Nickle oxide nanoparticles incorporated flexible and porous carbon nanofiber-based adsorbents for CO2 capture

Abstract

To capture carbon dioxide (CO2) from the environment, carbonaceous materials are thought to be a convenient source. However, introducing flexibility with high porosity into the carbon nanofibers stays a demanding task. Herein, nickle oxide (NiO) nanoparticles (NPs) incorporated flexible and porous carbon nanofibers were created using an electrospinning process and subsequent carbonization treatment. The optimized (NiC-3) membranes demonstrated superior CO2 adsorption capacity of 2.5 mmol g−1 at 25 °C, strong CO2 gas selectivity (S=20) compared to N2 gas, and incredible cyclic stability.
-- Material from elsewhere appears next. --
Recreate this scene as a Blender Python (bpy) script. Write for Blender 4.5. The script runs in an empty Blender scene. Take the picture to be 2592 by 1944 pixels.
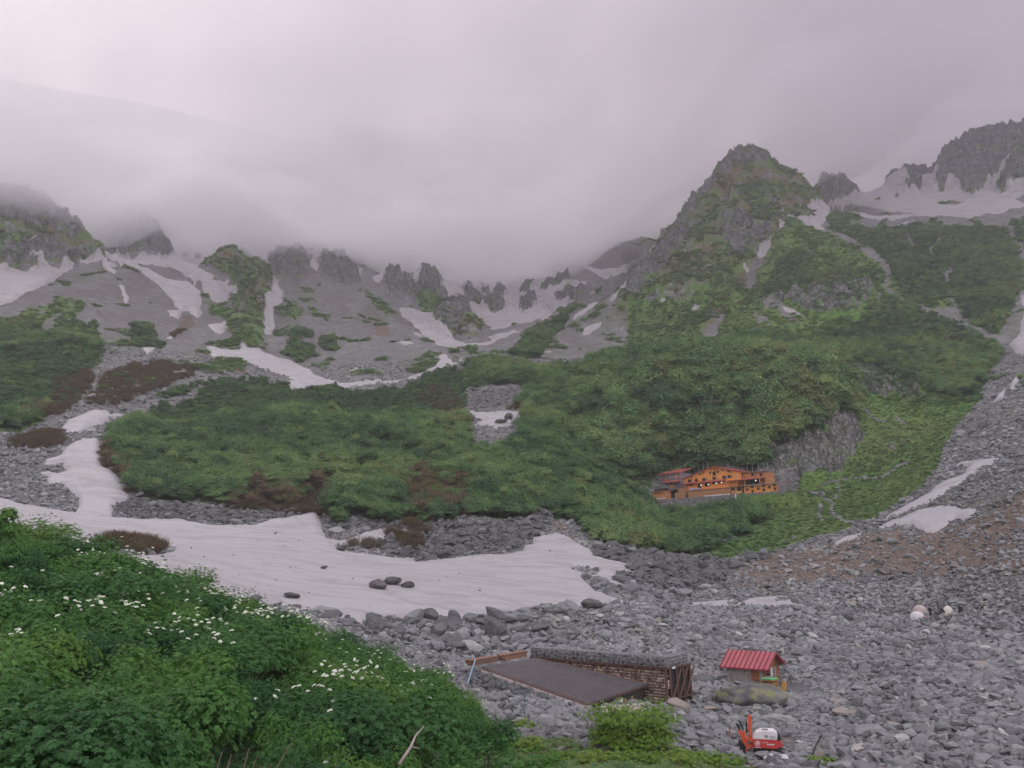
import bpy, bmesh, math, random, time
import numpy as np
from mathutils import Vector, Matrix, Euler
T0 = time.time()
def log(*a): print('[%.1f]' % (time.time()-T0), *a)
rng = np.random.default_rng(11)
random.seed(5)
scene = bpy.context.scene
COL = scene.collection

# ------------------------------------------------------------------ camera model (eye at the origin)
FPX, PITCH, ROLL = 2034.0, math.radians(12.0), math.radians(1.8)   # focal length in pixels of a 2592 px wide frame
_F = np.array([0, math.cos(PITCH), math.sin(PITCH)])
_U0 = np.array([0, -math.sin(PITCH), math.cos(PITCH)]); _R0 = np.array([1.0, 0, 0])
_R = _R0*math.cos(ROLL) - _U0*math.sin(ROLL)
_U = _U0*math.cos(ROLL) + _R0*math.sin(ROLL)
KD = 2592/2212.0
def ray(px, py):
    d = _F + _R*((px-1296)/FPX) + _U*((972-py)/FPX)
    return d
def azt(px, py):
    d = ray(px, py); h = math.hypot(d[0], d[1])
    return math.atan2(d[0], d[1]), d[2]/h
def at(px, py, r):                      # point on the line of sight at horizontal distance r
    d = ray(px, py); h = math.hypot(d[0], d[1])
    return Vector((d*(r/h)).tolist())
def atD(x, y, r): return at(x*KD, y*KD, r)
def project(x, y, z):
    w = x*_F[0]+y*_F[1]+z*_F[2]
    u = (x*_R[0]+y*_R[1]+z*_R[2])/w; v = (x*_U[0]+y*_U[1]+z*_U[2])/w
    return 1296+FPX*u, 972-FPX*v

# ------------------------------------------------------------------ noise
def _hash(ix, iy, seed):
    h = (ix.astype(np.int64)*374761393 + iy.astype(np.int64)*668265263 + seed*974711) & 0x7fffffff
    h = ((h ^ (h >> 13))*1274126177) & 0x7fffffff
    return (h ^ (h >> 16))
def pnoise(x, y, seed=0):
    x0 = np.floor(x); y0 = np.floor(y); fx = x-x0; fy = y-y0
    ux = fx*fx*fx*(fx*(fx*6-15)+10); uy = fy*fy*fy*(fy*(fy*6-15)+10)
    def g(dx, dy):
        a = (_hash(x0+dx, y0+dy, seed) % 4096)*(2*math.pi/4096)
        return np.cos(a)*(fx-dx) + np.sin(a)*(fy-dy)
    a = g(0,0); b = g(1,0); c = g(0,1); d = g(1,1)
    return ((a+(b-a)*ux) + ((c+(d-c)*ux)-(a+(b-a)*ux))*uy)*1.5
def fbm(x, y, oct=4, seed=0, gain=.5, lac=2.03):
    s = 0; a = 1.0; t = 0
    for i in range(oct):
        s = s + a*pnoise(x, y, seed+i*17); t += a
        x = x*lac+3.1; y = y*lac-1.7; a *= gain
    return s/t
def ridged(x, y, oct=4, seed=0, gain=.55, lac=2.1):
    s = 0; a = 1.0; t = 0
    for i in range(oct):
        s = s + a*(1-2*np.abs(pnoise(x, y, seed+i*31))); t += a
        x = x*lac+1.3; y = y*lac+2.7; a *= gain
    return s/t
def sstep(a, b, x):
    t = np.clip((x-a)/(b-a), 0, 1); return t*t*(3-2*t)

# ------------------------------------------------------------------ tagging and mesh helpers
def tag(o, label=None, cat=None, group=None, kind=None):
    if label: o['label'] = label
    if cat: o['category'] = cat
    if group: o['group'] = group
    if kind: o['kind'] = kind
    return o
def mesh_np(name, V, Fq, smooth=True):      # V (n,3), Fq (m,3|4) int
    me = bpy.data.meshes.new(name)
    V = np.ascontiguousarray(V, dtype=np.float32); Fq = np.ascontiguousarray(Fq, dtype=np.int32)
    m, k = Fq.shape
    me.vertices.add(len(V)); me.vertices.foreach_set('co', V.ravel())
    me.loops.add(m*k); me.loops.foreach_set('vertex_index', Fq.ravel())
    me.polygons.add(m); me.polygons.foreach_set('loop_start', np.arange(0, m*k, k, dtype=np.int32))
    me.polygons.foreach_set('use_smooth', np.full(m, smooth, dtype=bool))
    me.update(calc_edges=True)
    return me
def fattr(me, name, arr):
    a = me.attributes.new(name, 'FLOAT', 'POINT'); a.data.foreach_set('value', np.ascontiguousarray(arr, dtype=np.float32))
def link(o, parent=None):
    COL.objects.link(o)
    if parent is not None: o.parent = parent
    return o
def empty(name, loc=(0,0,0), rot=(0,0,0)):
    o = bpy.data.objects.new(name, None); o.location = loc; o.rotation_euler = rot
    return link(o)
# ------------------------------------------------------------------ terrain control points: place in the photograph (2212 px wide reading) and distance in metres
CP = []
def cps(s, dz=0.0):
    for tok in s.split():
        x, y, r = [float(v) for v in tok.split(',')]
        a, t = azt(x*KD, y*KD)
        CP.append((a, math.log(r), t + dz/r, r))
def ridge(s, k=1.14, drop=.05):
    cps(s)
    for tok in s.split():
        x, y, r = [float(v) for v in tok.split(',')]
        a, t = azt(x*KD, y*KD)
        CP.append((a, math.log(r*k), t-drop, r*k))
# foreground mound under the thicket (canopy height taken off)
cps('0,1640,15 300,1640,17 600,1640,19 900,1640,22 1080,1640,28 0,1400,26 300,1400,28 600,1450,29 900,1500,33 1000,1540,38', -2.2)
cps('-60,1130,47 0,1150,48 150,1165,50 230,1215,52 330,1220,54 420,1265,55 520,1295,56 640,1335,57 760,1375,57 870,1435,54 960,1485,50 1040,1535,46 1100,1595,40', -2.4)
cps('250,1170,120 450,1240,108 600,1305,92 760,1352,84 870,1392,79 960,1425,77 1060,1470,70')
# lower right rubble plain
cps('1150,1659,34 1350,1659,40 1600,1659,50 1800,1659,50 2000,1659,47 2212,1659,44 2300,1659,43 1690,1610,56 1350,1575,52 1250,1560,54 1490,1548,63 1690,1500,75 1590,1452,83 2000,1550,60 2212,1550,57 2212,1450,76 1900,1450,82 2000,1340,132 2212,1330,122 2320,1330,120 1800,1350,116 1600,1350,112 1400,1350,106 1200,1370,98 1050,1400,88 1000,1440,73 1250,1420,82 1500,1400,92 1150,1520,60')
cps('800,1345,88 950,1350,93 1100,1325,103 1270,1305,117 1380,1300,126 1500,1300,134 1750,1300,138')
cps('900,1250,125 600,1200,140 1150,1250,137 350,1180,150')
cps('-80,1070,192 0,1085,190 200,1105,190 400,1125,185 530,1138,180 690,1115,190 850,1165,170 900,1215,152 1130,1185,165 1210,1155,178 1300,1200,163 1380,1240,150 1480,1250,149 1600,1210,164')
cps('200,1000,225 150,950,250 80,1020,225 0,1000,235 -80,1000,232')
# shrub covered moraine hill and knob
cps('290,1050,212 500,1100,196 700,1000,228 450,950,255 650,900,280 900,950,255 900,1080,200 1100,1050,212 1150,960,250 250,950,255')
cps('460,757,440 600,800,405 740,829,374 860,818,380 520,790,400 700,815,388')
cps('1070,900,290 1070,850,315 1080,790,365 1200,850,320 1300,900,300 1350,960,290 1300,1080,222 1250,1120,200 1000,795,372 1130,775,395 1290,790,400')
cps('1410,1100,258 1540,1085,254 1690,1075,247 1450,1005,286 1600,1000,280 1700,1010,276 1450,1170,205 1600,1150,205 1750,1120,213 1500,1200,178')
cps('1500,925,296 1650,925,296 1800,945,296 1840,1010,282 1540,870,306 1680,880,306 1450,800,326 1600,795,322 1750,825,322 1850,850,334 1450,765,366 1600,738,380 1750,765,372 1880,790,380')
cps('1900,1100,222 1950,1000,268 2000,900,318 1850,1100,222 2050,950,288 2080,850,350 2000,800,385 2100,720,450 2150,780,400')
cps('1880,1130,195 2000,1050,213 2100,980,233 2150,890,288 2212,780,375 2212,690,445 2212,1000,203 2212,1150,157 2050,1150,178 1900,1220,158 1750,1220,161 2212,1250,133 2000,1260,148 2320,1000,200 2320,780,370 2320,1200,140')
cps('1900,620,540 1800,560,590 2000,560,590 2100,500,660 2180,600,540 2100,620,530 1950,500,680 1850,470,720 2000,470,730 2212,450,760 2320,450,760 2320,600,540 2120,420,820 1900,430,850 2000,430,850 1780,450,770')
cps('330,880,310 430,850,325 560,832,335 740,849,338 870,838,348 950,815,355 650,838,336', -7.5)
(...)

After 10 adsorption-desorption cycles, no major mass change was observed, and the CO2 uptake performance retains >95% of the initial value unveiling the high stability and practical importance of as-synthesized NiC-3 membrane. The incorporation of NiO NPs in the carbon framework not only improved the surface area, porosity, and vacant oxygen sites to capture CO2 molecules but also enhances the flexibility of the CNFs by acting as a plasticiser for single-fibre-crack connection. Profoundly, NiO NPs incorporated porous and flexible CNFs are a good choice for CO2 adsorption applications due to their excellent structural stability, which overcomes the restrictions of annihilation and failure of structure for conventional adsorbents.